Partitioning computed columns

For a project at work, I’ve been asked to help optimize our ETL process.  Part of that involves taking an existing table, and partitioning it along two existing columns.  Since the partitioning process only supports partitioning on one column, the obvious choice is to use a computed column.  I ran into some issues along the way, and thought I would share them here.

First, when partitioning a table on a computed column, you must persist that column.  Persistence is a new feature for SQL Server, introduced in SQL Server 2005 (and still available in 2008).  If you’re familiar with the concept of a computed column in SQL 2000, the basic concept is the same; however, persisted computed columns are columns that are physically stored in the database (the engine updates the values whenever values change in the source column) as opposed to virtual columns.

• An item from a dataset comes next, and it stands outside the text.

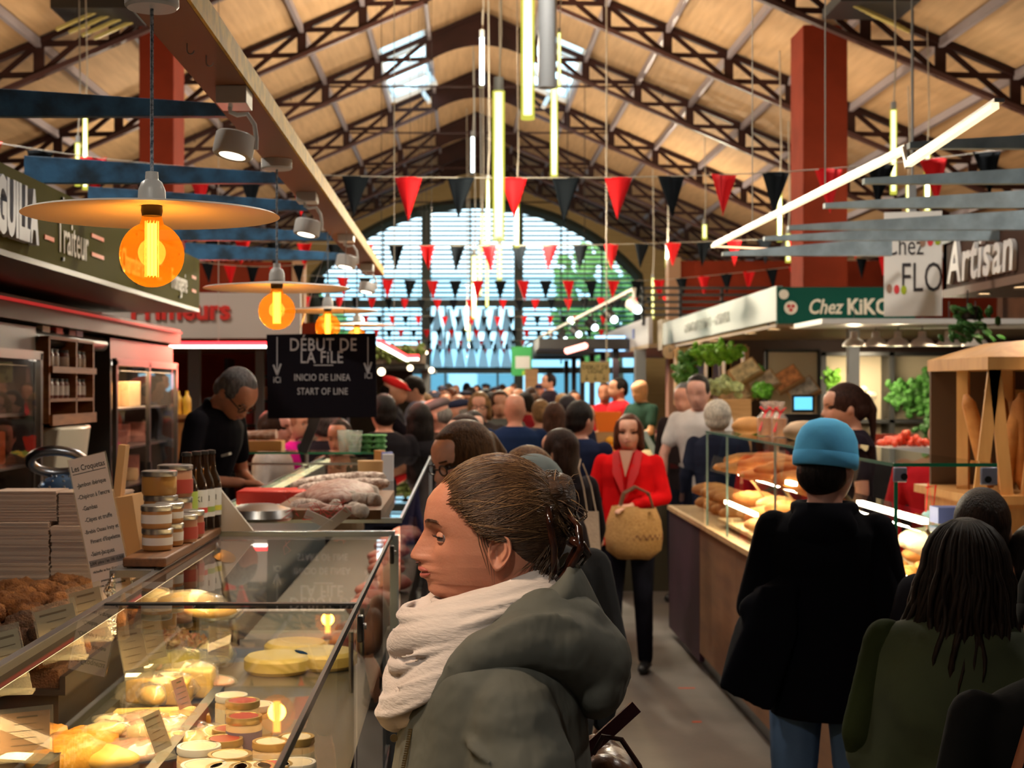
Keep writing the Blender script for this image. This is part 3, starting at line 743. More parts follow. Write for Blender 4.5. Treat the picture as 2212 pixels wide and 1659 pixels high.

A persisted computed column is defined like so:

CREATE TABLE Sample (DateID int, TimeID int);

INSERT INTO Sample (DateID, TimeID)
VALUES (1,1);

ALTER TABLE SAMPLE
ADD DateIDTimeID AS DATEADD(minute, TimeID, DATEADD(day, DateID, '20090101'))
PERSISTED;

Of course, if you just ran that sample, you got the following error message:

(1 row(s) affected)
Msg 4936, Level 16, State 1, Line 6
Computed column ‘DateIDTimeID’ in table ‘SAMPLE’ cannot be persisted because the column is non-deterministic.

This was the first challenge; although the DATEADD function is always deterministic, the problem lies with the character representation of the date (e.g., ‘20090101’).  This behavior is different when running the code on a SQL 2005 server under the SQL 2000 compatibility mode (80) than when running it at level 90 or above; frankly, I was surprised that the code even compiled under SQL 2000 compatibility mode, since persistence of a computed column was not introduced until SQL 2005.

The way that I determined it was the character representation was I checked out Microsoft Connect (http://connect.microsoft.com), which listed the following issue:

Persistent Computed column using DATEADD | Microsoft Connect

From the response, let me quote:

Hi
The reason for the behavior you observe is because the conversion from string to datetime is not deterministic – it will depend on date format settings.
A work around may be to specify the date constant as a bigint (convert your date to bigint).
The behavior with the string constant is by design.
– Christian Kleinerman

Following Christian’s advice, I sought to do what he suggested, only the programmer in me couldn’t distinguish between CONVERT (the T-SQL function) and convert (the English command); in other words, I tried this:

ALTER TABLE SAMPLE
ADD DateIDTimeID AS DATEADD(minute, TimeID, DATEADD(day, DateID, CONVERT(bigint, '20090101')))
PERSISTED;

Which, of course, gives a whole different error message:

Msg 8115, Level 16, State 2, Line 2
Arithmetic overflow error converting expression to data type datetime.

The statement has been terminated.

Stepping out of programming mode for a minute, I realized that Christian meant that I should replace the string constant I was using to represent the date of January 1, 2009 with the bigint (the number of days since January 1, 1753).  I ran the following:

SELECT CONVERT(bigint, CONVERT(datetime, '20090101'))

Which gave me the result of 39812, which I then plugged into my ALTER TABLE statement, like so:

ALTER TABLE SAMPLE
ADD DateIDTimeID AS DATEADD(minute, TimeID, DATEADD(day, DateID, 39812))
PERSISTED;

SELECT *
FROM Sample 

And the results were much closer to my liking:

DateID TimeID DateIDTimeID
1 1 2009-01-02 00:01:00.000

 

Of course, I now had to deal with the fact that when I had designed my date and time lookup tables, I had used a seed of 1 instead of 0, so now my results were off by a day and a minute, but simple math could adjust for that (future design tip; always use 0-based keys OR use a smart value for the date, like 20090101).  Anyway, partitioning now works, and I can alter the table as needed.